Souterrain, Lackagh Beg, Co. Galway
Co. Galway |
Settlement Sites
On a south-west-facing slope in the house cluster at Lackagh Beg, local tradition insists that a cave or tunnel runs underground for roughly a kilometre before surfacing again in the neighbouring townland of Caraunkeelwy.
Nothing is visible on the ground to confirm or deny it. No hollow, no disturbed earth, no tell-tale depression marks the place where an entrance might once have been.

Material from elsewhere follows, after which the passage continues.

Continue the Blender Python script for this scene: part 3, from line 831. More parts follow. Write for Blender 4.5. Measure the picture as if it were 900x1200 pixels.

A souterrain, in the general archaeological sense, is a man-made underground passage or chamber, typically built during the early medieval period in Ireland as a place of refuge or cold storage, often associated with a nearby settlement or ringfort. The classification at Lackagh Beg carries an implicit question mark, however. A castle and the site of a Roman Catholic chapel are recorded in the same area, and their presence complicates the picture. The kilometre-long tunnel of local memory is far longer than any confirmed souterrain, which rarely extend more than a few tens of metres. Folklore has a habit of threading underground passages between notable landmarks, and castles and chapels are exactly the kind of landmarks such stories tend to connect. Whether the tradition preserves a distorted memory of a genuine early medieval structure, or whether it grew up around the castle and chapel and was later attached to the site as souterrain, is a question that cannot currently be answered from the surface.
There is nothing for a visitor to see at the site itself, which may be part of what makes it quietly interesting. The tradition survives without physical evidence to anchor it, passed along because the idea of a tunnel running beneath a kilometre of Galway farmland is simply too compelling to drop.